D’une façon générale, il faut distinguer le racisme “normal”, un racisme socialement invisible fonctionnant dans l’espace public sans avoir besoin d’être revendiqué, des racismes réactifs ou défensifs, produits par mimétisme en tant que “répliques” (dans tous les sens du terme) du premier. Or, dans les sociétés occidentales, le racisme “normal” ou institutionnel est le racisme “blanc” visant diverses catégories de “non-blancs”. Mais, et là réside l’une des raisons du flou sémantique dans l’usage des termes, le racisme “anti-blanc” est difficilement différenciable du racisme anti-français ou anti-européen, voire anti-occidental (à dominante anti-américaine), ou encore d’une christianophobie portée par les milieux islamistes partout dans le monde. La haine du Blanc, du Français, de l’Européen, de l’Occidental ou du chrétien se donne comme un bloc indifférencié. Lorsqu’une militante gauchiste des “Indigènes de la République”, à l’identité maghrébine (d’origine) fortement affirmée, dénonce les “souchiens” (jouant sur l’effet d’homophonie : “sous-chiens”), soit les Français qui ne sont pas d’origine étrangère, elle illustre à la fois le racisme anti-blanc et le racisme anti-français.

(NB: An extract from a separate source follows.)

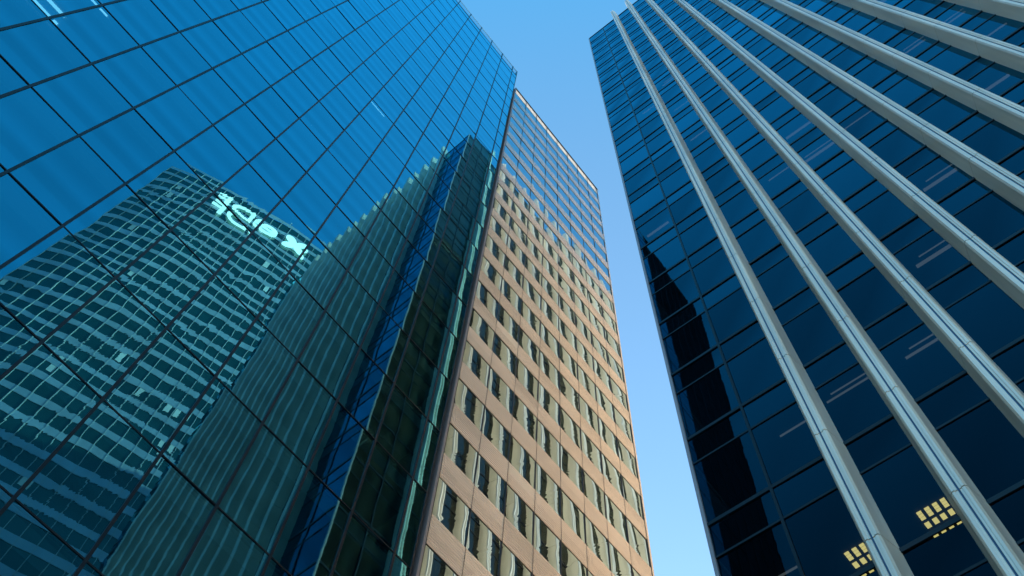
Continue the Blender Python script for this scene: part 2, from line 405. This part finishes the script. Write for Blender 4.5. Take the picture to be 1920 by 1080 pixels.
for face in ('front', 'side'):
    bs = xb if face == 'front' else yb
    for i in range(len(bs) - 1):
        for (z0, z1, band) in zlev:
            u0, u1 = bs[i], bs[i + 1]
            a, c = rng.gauss(0, 0.0035), rng.gauss(0, 0.0035)
            if face == 'front': P = lambda u, z, o: (u, o, z)
            else: P = lambda u, z, o: (XL + o, u, z)
            q = [P(u0, z0, 0), P(u1, z0, 0), P(u1, z1, 0), P(u0, z1, 0)]
            offs = (-a - c, a - c, a + c, -a + c)
            pts = [P(u0, z0, offs[0]), P(u1, z0, offs[1]), P(u1, z1, offs[2]), P(u0, z1, offs[3])]
            uv = [(0, 0), (1, 0), (1, 1), (0, 1)]
            if face == 'side': pts = pts[::-1]; uv = uv[::-1]
            def add(b, pts=pts, uv=uv, c=pane_col()): b.face(pts, uv, c)
            q2 = q if face == 'front' else [(1e6, 0, 0)] * 4
            (ban if band else vis)[face].append((q2, add))
split_build(vis['front'], 'glass_pane', G['navy'], ftower, FM)
split_build(ban['front'], 'spandrel_pane', G['navy'], ftower, FM)
split_build(vis['side'], 'glass_pane', G['olive'], ftower, FM, cap=0)
split_build(ban['side'], 'spandrel_pane', G['olive'], ftower, FM, cap=0)
for k in range(-9, 18):
    b = MB(); zt = FZ(k)
    b.box(XL - 0.035, XR, -0.035, 0.0, zt - 0.062, zt + 0.062); b.box(XL - 0.035, XL, 0.0, YB, zt - 0.062, zt + 0.062)
    b.build('sill_transom', G['black'], ftower)
    if k < 17:
        b = MB(); zt = FZ(k) - BAND
        b.box(XL - 0.025, XR, -0.025, 0.0, zt - 0.035, zt + 0.035); b.box(XL - 0.025, XL, 0.0, YB, zt - 0.035, zt + 0.035)
        b.build('head_transom', G['black'], ftower)
for (u, f) in ((XL + JO, 'f'), (XR - JO, 'f'), (JO, 's'), (YB - JO, 's')):
    b = MB()
    if f == 'f': b.box(u - 0.035, u + 0.035, -0.045, 0.01, 0, FTOP)
    else: b.box(XL - 0.045, XL + 0.01, u - 0.035, u + 0.035, 0, FTOP)
    b.build('mullion', G['black'], ftower)
b = MB(); b.box(XL - 0.06, XL + 0.03, -0.06, 0.03, 0, FTOP + 0.05); b.build('corner_trim', G['mauve'], ftower)
b = MB(); b.box(XL - 0.05, XR + 0.05, -0.05, 0.25, FTOP + 0.001, FTOP + 0.1); b.box(XL - 0.05, XL + 0.25, 0.25, YB, FTOP + 0.001, FTOP + 0.1); b.build('coping', G['black'], ftower)
# fins: tapered section with a groove down the nose, a fine joint at every storey
HB, HN, DF = 0.0215 * DR, 0.0118 * DR, 0.046 * DR
FINTOP = 7.985 * DR + EYE
sec = [(-HB, 0.004), (-HN - 0.015, -DF + 0.05), (-HN + 0.03, -DF), (-0.075, -DF), (-0.07, -DF + 0.02), (-0.022, -DF + 0.02), (-0.018, -DF + 0.07),
       (0.018, -DF + 0.07), (0.022, -DF + 0.02), (0.07, -DF + 0.02), (0.075, -DF), (HN - 0.03, -DF), (HN + 0.015, -DF + 0.05), (HB, 0.004)]
def make_fin():
    b = MB()
    rings = [(0.0, 1.0)]
    for k in range(17, -11, -1):
        z = FZ(k)
        if z < 0.5: continue
        rings += [(z - 0.018, 1.0), (z - 0.010, 0.94), (z + 0.010, 0.94), (z + 0.018, 1.0)]
    rings = [r for r in rings if r[0] < FINTOP - 0.3] + [(FINTOP, 1.0)]
    for (za, sa), (zb_, sb) in zip(rings[:-1], rings[1:]):
        for i in range(len(sec) - 1):
            p0, p1 = sec[i], sec[i + 1]
            b.face([(p0[0] * sa, p0[1] * sa, za), (p1[0] * sa, p1[1] * sa, za), (p1[0] * sb, p1[1] * sb, zb_), (p0[0] * sb, p0[1] * sb, zb_)])
        p0, p1 = sec[-1], sec[0]
        b.face([(p0[0] * sa, p0[1], za), (p1[0] * sa, p1[1], za), (p1[0] * sb, p1[1], zb_), (p0[0] * sb, p0[1], zb_)])
    b.face([(x, y, FINTOP) for x, y in sec])
    o = b.build('fin', G['fin'], ftower)
    return o
fin0 = make_fin(); fin0.location = (fx[0], 0, 0)
gr = MB(); gr.box(-0.017, 0.017, -DF + 0.045, -DF + 0.069, 0, FINTOP - 0.01)
gr0 = gr.build('groove', G['groove'], fin0)
def put_fin(loc, rz):
    o = fin0.copy(); scene.collection.objects.link(o); o.parent = ftower; o.location = loc; o.rotation_euler = (0, 0, rz)
    c = gr0.copy(); scene.collection.objects.link(c); c.parent = o
for x in fx[1:]: put_fin((x, 0, 0), 0)
for y in fy: put_fin((XL, y, 0), -math.pi / 2)
# storeys inside
for k in range(-9, 18):
    z1 = FZ(k) - 0.07; z0 = FZ(k) - BAND + 0.06
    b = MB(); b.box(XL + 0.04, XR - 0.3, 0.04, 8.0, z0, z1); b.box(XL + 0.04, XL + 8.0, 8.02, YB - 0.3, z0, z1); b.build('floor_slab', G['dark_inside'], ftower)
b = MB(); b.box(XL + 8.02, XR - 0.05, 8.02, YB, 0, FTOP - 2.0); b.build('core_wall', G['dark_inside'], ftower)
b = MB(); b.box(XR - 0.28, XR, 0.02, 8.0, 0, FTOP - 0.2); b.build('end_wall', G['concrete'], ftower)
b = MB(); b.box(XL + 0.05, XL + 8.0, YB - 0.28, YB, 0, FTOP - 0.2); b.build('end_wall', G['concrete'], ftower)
n_l = 0
for k in range(0, 16):  # pale ceiling edges and blinds behind the glass, drawn as faintly glowing strips
    z = FZ(k) - BAND + 0.055
    for i in range(10):
        if n_l > 97 or rng.random() > (0.12 if k < 4 else 0.34): continue
        u0, u1 = xb[i] + 0.15, xb[i + 1] - 0.1; L_ = u1 - u0
        a0 = u0 + L_ * rng.uniform(0.0, 0.35); y = rng.uniform(0.3, 0.75) * 2.6 / ((FZ(k) - EYE) / DR); wd = rng.choice((0.03, 0.05, 0.09))
        b = MB(); u1 -= 0.3 if i < 2 else 0.0; b.box(a0, u1, y, y + wd, z - 0.05, z)
        if rng.random() < 0.5: b.box(a0 + 0.2, u1, y * 0.72, y * 0.72 + 0.03, z - 0.03, z)
        b.build('ceiling_light_or_glow', G['edge_glow'], ftower); n_l += 1
def louvre(u0, k):
    zc = FZ(k) - BAND + 0.05; b = MB()
    for c in range(4):
        x = u0 + 0.19 * c
        b.box(x, x + 0.11, 1.62, 1.68, zc - 0.03, zc); b.box(x, x + 0.11, 1.71, 1.77, zc - 0.03, zc); b.box(x, x + 0.11, 1.80, 1.86, zc - 0.03, zc)
        b.box(x, x + 0.11, 1.97, 2.12, zc - 0.03, zc); b.box(x, x + 0.11, 2.25, 2.42, zc - 0.03, zc)
    b.build('louvre_light', G['light_warm'], ftower, label='grid of warm yellow ceiling lights')
louvre(-0.092 * DR * 1.14, 12)
louvre(-0.092 * DR * 1.14 - PITCHF, 12)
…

Mais il faut considérer un deuxième niveau de signification. On peut faire l’hypothèse qu’une forme nouvelle de racisme d’opinion, peu élaborée sur le plan doctrinal, est en train de surgir sur la base de la diabolisation du nationalisme – qui englobe le patriotisme -, telle qu’elle s’est développée dans la période post-nazie. C’est là ce que j’ai appelé “antinationisme” au début des années 1990, lorsque le rejet du Front national a dérivé clairement, dans certains milieux politiques de gauche et d’extrême gauche, vers le rejet de la nation. Dans cette perspective, tout attachement national est perçu comme une persistance détestable de l’esprit pétainiste, de l’idéologie de l’Action française ou du régime de Vichy. Cet “antinationisme” est l’une des composantes de ce qu’on appelle le “racisme anti-blanc” en France. C’est le rejet de la nation française qui est pour ainsi dire figuré par les visages “blancs”, la couleur de la peau n’intervenant cependant qu’en tant qu’indice. Le culte plus ou moins ostentatoire du “métissage” (le plus souvent pensé sur le modèle du croisement “noir/blanc”) peut être aussi une manière d’exprimer, sans l’assumer, une forme de “racisme anti-blanc”. Ici encore, on assiste à la fabrication de pseudo-races : le type métissé peut être érigé en idéal humain ou en norme phénotypique. Et l’on comprend aisément que, dans une société où l’antiracisme est une norme inscrite dans la loi, les “racistes anti-blanc” soient voués à affirmer que le “racisme anti-blanc” n’existe pas !

L’antiracisme est aussi une idéologie, formée sur la base d’un certain nombre d’axiomes ou de postulats. Il présuppose notamment que le racisme va toujours du “Blanc” (le dominant supposé) au non-Blanc (le dominé présumé), et que le “Blanc” ne saurait être en position de “victime”. Ce dogme idéologique est à ce point intériorisé par les antiracistes militants qu’il les rend aveugles ou indifférents aux faits observables qui le contredisent.

Ma position sur le “racisme anti-blanc” est d’abord un appel à la prudence méthodologique : il faut se garder d’utiliser naïvement ou cyniquement l’expression, simple étiquette d’usage polémique, sans nier ni minorer pour autant les phénomènes (courants d’opinion, importation de conflits locaux, violences sociales, etc.) auxquels elle se réfère. S’il faut problématiser la catégorisation, en montrant qu’elle assimile d’une façon abusive divers niveaux de représentations, il convient parallèlement d’enquêter sur les attitudes et les comportements socialement observables, analyser les situations où des “blancs” sont stigmatisés, menacés ou injuriés (“sales blancs” !), voire agressés physiquement en tant que “blancs”. S’efforcer aussi d’élargir l’enquête vers d’éventuelles nouvelles formes de ségrégation ou de discrimination dont les populations identifiées comme “blanches” seraient, en tant que telles, les victimes. C’est alors qu’on aura établi les données permettant d’évaluer correctement, en dehors des passions idéologisées, l’importance du “racisme anti-blanc”, préalable à toute détermination des moyens politiques d’y faire face.